Making the Most of Your Balance Sheet

financial paperwork

What’s the value of a balance sheet? It can help you know your company’s net worth, how much money you have made, and where your equity is located. Balance sheets are also essential for attracting investors, securing loans and selling a business.

What is a Balance Sheet?

The balance sheet provides a picture of your financials at a moment in time, incorporating all your journal entry since you opened your business. It shows what your business owns (assets), what it owes (liabilities) and what is left over for you (owner’s equity).

Why Do you Need One?

The balance sheet includes every transaction since you opened your business, so it shows the health of your business’s finances. At a glance, you’ll know:

  • exactly how much money you’ve put in,
  • how much debt you’ve accumulated and
  • how current assets compare to current liabilities to make sure you can meet upcoming payments.

The information in your balance sheet can help you calculate key financial ratios, such as the “debt to equity” ratio, which shows whether you can pay for your debts with equity, should the need arise.

Even more immediately applicable is the current assets : current liabilities ratio. This will tell you whether you have the ability to pay all your debts in the next 12 months.

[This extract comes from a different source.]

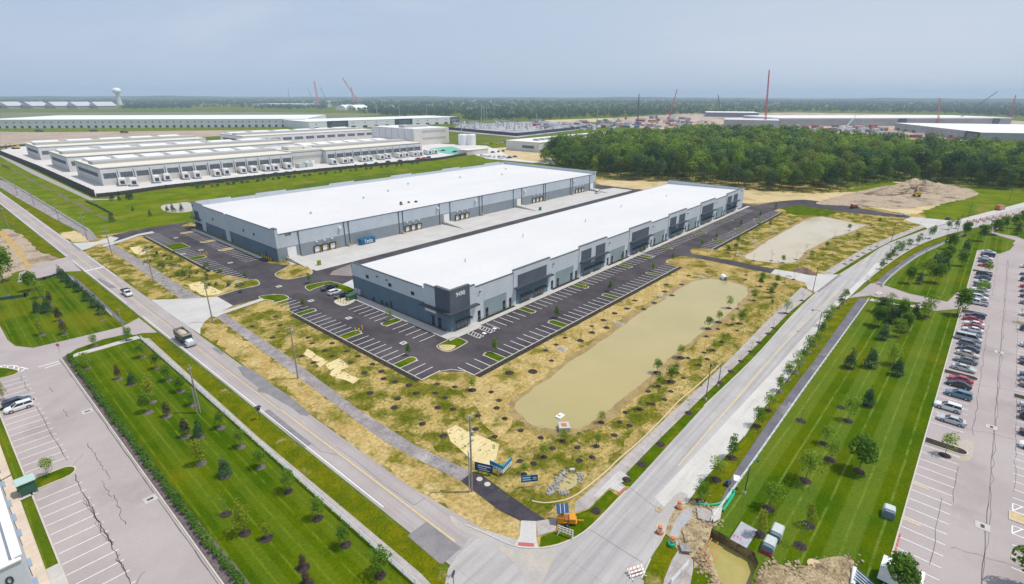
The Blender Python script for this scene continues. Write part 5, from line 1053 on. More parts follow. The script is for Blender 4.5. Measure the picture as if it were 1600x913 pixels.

You can compare your current balance sheet to previous balance sheets to see how your finances have changed over time. You’ll be able to see how far you’ve come since

What’s on a Balance Sheet?

All balance sheets have three categories:

  1. assets,
  2. liabilities, and
  3. owner’s equity.

Assets

Assets are the things your business owns that have a dollar value.

On the balance sheet, you should list your assets in order of liquidity (how easily they can be turned into cash, sold or consumed). Anything you plan to convert into cash within a year are called current assets.

These include:

  • Money in a checking account
  • Money in transit (money being transferred from another account)
  • Accounts receivable
  • Short-term investments
  • Inventory
  • Pre-paid expenses
  • Currency, stocks and bonds

Long-term assets, on the other hand, are things you don’t plan to convert to cash within the next 12 months.

Long-term assets include:

  • Buildings and land
  • Machinery and equipment (minus accumulated depreciation)
  • Intangible assets (patents, trademarks, and goodwill (list the market value: what a buyer might pay for these)
  • Long-term investments

Liabilities

Liabilities are what your business owes.

List these by their due date. Just like assets, you’ll classify them as current (due within a year) and long-term (due after a year).

Your current liabilities might include:

  • Accounts payable
  • Wages owed for hours already worked
  • Loans have to paid back within a year
  • Taxes owed

Here are some long-term liabilities:

  • Loans due next year
  • Bonds issued by you

Equity

Equity is money held by your company. (This category is called “owner’s equity” for sole proprietorships and “stockholders’ equity” for corporations.) It shows what belongs to the business owners.

Owners’ equity includes:

  • Capital (money invested in the business by the owners)
  • Private or public stock
  • Retained earnings (all revenue minus all expenses since inception)

Equity can decline when you draw out money to pay yourself, or when you issue dividends to your shareholders.

The Balance Sheet Equation

Assets = Liabilities + Owner’s Equity. Assets go on one side, liabilities plus equity on the other. The two sides must balance.

You pay for your company’s assets by either borrowing money (increasing liabilities) or getting money from the owners (equity).